Robust Estimation and Outlier Detection for Overdispersed Multinomial Models of Count Data


  • Earlier versions of this article were presented in seminars at Harvard University, Washington University, and Binghamton University—SUNY, at the 2002 Annual Meeting of the American Political Science Association, the 2002 Political Methodology Summer Meeting, and the 2002 Annual Meeting of the Midwest Political Science Association, and significantly different versions of some parts were presented at the 2001 Joint Statistical Meetings, and at the 2001 Political Methodology Summer Meeting. We thank Jonathan Wand for contributions to earlier versions of this work, Todd Rice and Lamarck, Inc., for generous support and provision of computing resources, John Jackson for giving us his FORTRAN code and Poland data, and Gary King for helpful comments. The authors share equal responsibility for all errors.
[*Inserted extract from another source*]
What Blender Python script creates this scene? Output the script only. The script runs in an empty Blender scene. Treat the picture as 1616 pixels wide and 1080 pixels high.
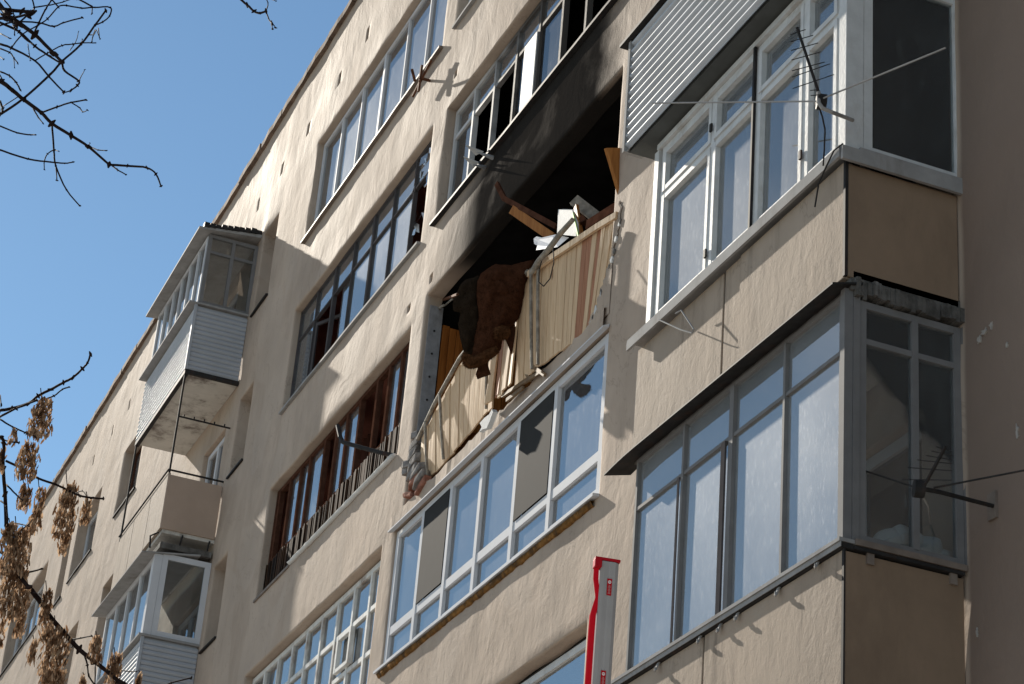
import bpy, bmesh, math, random
from mathutils import Vector, Matrix, noise
from mathutils.geometry import delaunay_2d_cdt
random.seed(7)
S = bpy.context.scene
COL = S.collection
# ------------------------------------------------------------------ camera
CAM = Vector((0.0, -7.3, 1.6))
RR = Vector((0.3857044, 0.9194282, 0.0767062))      # right
UU = Vector((0.3960068, -0.2400698, 0.8863098))     # up
FF = Vector((-0.8333131, 0.3114775, 0.4566958))     # forward
FPX = 3480.43                                       # focal length in photo pixels (1616 wide)
cd = bpy.data.cameras.new('camera'); co = bpy.data.objects.new('camera', cd); COL.objects.link(co)
mw = Matrix.Identity(4)
for i in range(3):
    mw[i][0] = RR[i]; mw[i][1] = UU[i]; mw[i][2] = -FF[i]; mw[i][3] = CAM[i]
co.matrix_world = mw
cd.sensor_width = 36; cd.lens = FPX / 1616 * 36; cd.clip_end = 2000; cd.clip_start = 0.1
S.camera = co
# ------------------------------------------------------------------ light
SUNDIR = Vector((5.9, 1.0, -3.62)).normalized()     # way the light travels
ELEV = math.asin(-SUNDIR.z)
AZ = math.atan2(-SUNDIR.x, -SUNDIR.y)               # clockwise from +Y
W = bpy.data.worlds.new('World'); S.world = W; W.use_nodes = True
wn = W.node_tree.nodes; wl = W.node_tree.links
for n in list(wn): wn.remove(n)
sky = wn.new('ShaderNodeTexSky'); sky.sky_type = 'NISHITA'; sky.sun_disc = False
sky.sun_elevation = ELEV; sky.sun_rotation = AZ; sky.altitude = 150
sky.air_density = 1.0; sky.dust_density = 0.04; sky.ozone_density = 3.2
bg = wn.new('ShaderNodeBackground'); bg.inputs['Strength'].default_value = 0.066
wo = wn.new('ShaderNodeOutputWorld')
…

Walter R. Mebane, Jr. is Professor of Government, Cornell University, 217 White Hall, Ithaca, NY 14853-4601 ( Jasjeet S. Sekhon is Assistant Professor, Government, Harvard University, 34 Kirkland Street, Cambridge, MA 02138 (


We develop a robust estimator—the hyperbolic tangent (tanh) estimator—for overdispersed multinomial regression models of count data. The tanh estimator provides accurate estimates and reliable inferences even when the specified model is not good for as much as half of the data. Seriously ill-fitted counts—outliers—are identified as part of the estimation. A Monte Carlo sampling experiment shows that the tanh estimator produces good results at practical sample sizes even when ten percent of the data are generated by a significantly different process. The experiment shows that, with contaminated data, estimation fails using four other estimators: the nonrobust maximum likelihood estimator, the additive logistic model and two SUR models. Using the tanh estimator to analyze data from Florida for the 2000 presidential election matches well-known features of the election that the other four estimators fail to capture. In an analysis of data from the 1993 Polish parliamentary election, the tanh estimator gives sharper inferences than does a previously proposed heteroskedastic SUR model.